What is the food (ideology) that nourishes and nurtures the conflict over food? What is the food for such a violent thought? It is frightening to ask this question. The demand to ‘hang the beef eaters’ seems to have answered the question that we have posed above. This demand seems to have cannibalism written all over it. It exhibits a violent desire to devour humans who eat beef. The cannibalism that seems to underline the demand to hang the beef eaters is not to be taken in a literal sense. It is metaphorical but equally devastating in as much as it really spills the blood and annihilates the human flesh. Hence, the desire for a symbolic flesh of the one we hate has become the food for the thought that underpins the food conflict that we are facing. This is why it also seems that the so-called holy people and saints are not immune from it. No religion can openly call to hang anyone. Although the food conflict has religion at its very heart, it cannot be said to be directly at the centre of mob lynching that seems to have taken us all captive.
The space for a type of food (beef) has unfortunately come to define the place of the other (beefeaters) in our society. That is why some people among us may say that the food of this violent thought is cannibalistic and raise questions about the moral competence of our society. Although the politics of beef apparently reinforce an identity politics that marks the space of civilized us and savaged (beef-eating) other, it comes back haunting at the champions of food conflict. It is clear that the representation of the beef eaters as cow meat-eaters is made by blurring or dissolving the distinction between the cow meat and other bovine meats and is deliberate and is employed to justify oppression and even extermination of those considered violators of the holy cow. Moreover, we can see how this thought has emboldened bloodthirsty mobs that have gone on a cruel lynching spree in different parts of our country. Hence, it may be true that we are facing cannibalistic consumption in a metaphoric mode in our country. Cultural cannibalism that we are faced with devours precious human life to save cultural purity. Ultimately, it boils down to a visceral politics that draws the line between those that belong to the body of the nation and those who are demonized and expelled as others.

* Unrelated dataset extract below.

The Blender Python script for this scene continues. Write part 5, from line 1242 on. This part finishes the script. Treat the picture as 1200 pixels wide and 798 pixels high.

The split between the civilized and the savaged (beefeaters) doubles us into the national and the anti-national other and legitimizes what are simply hate crimes as acts of patriotism. Unfortunately, we are faced with a bloodthirsty nationalism that is ready to spill the blood of several innocent Indians. This has put the minorities, Dalits, tribals and women in the precarious condition of vulnerability. These marginal people are often viewed as disrupting the boundaries of cultural purity and are deemed worthy of extermination. Therefore, we have to agree that everything that feeds the violent food conflict is dangerous for our country. Unfortunately, the so-called beef eaters have come to demarcate the boundary of purity and in some way have come to occupy the space allotted to the polluted down the centuries by our cast-laden society. As polluted they can be killed and annihilated without much regard to the criminal law of our country. This means the polluted cow meat-eater has become food for thought for those who have raised the tempers around cow protection. The demonization of beef eaters is unwarranted and unconstitutional. But as a demonized other, often an innocent person becomes the object of hate crimes that are increasing in our country. This is the reason why the food of thought that feeds the food conflict is the desire to annihilate so-called beef eaters becomes metaphoric cannibalism. No form of cannibalism is good for any society and certainly, the symbolic cannibalism that afflicts us is tremendously hazardous to our country and therefore we have to take steps to brings the levels of its cravings down as fast as possible. Indeed, we all have a lot of food for our thought. Somehow we have to find a way to respond adequately and effectively to the cannibal thirst that is seeking to quench itself by preying on innocent Indians.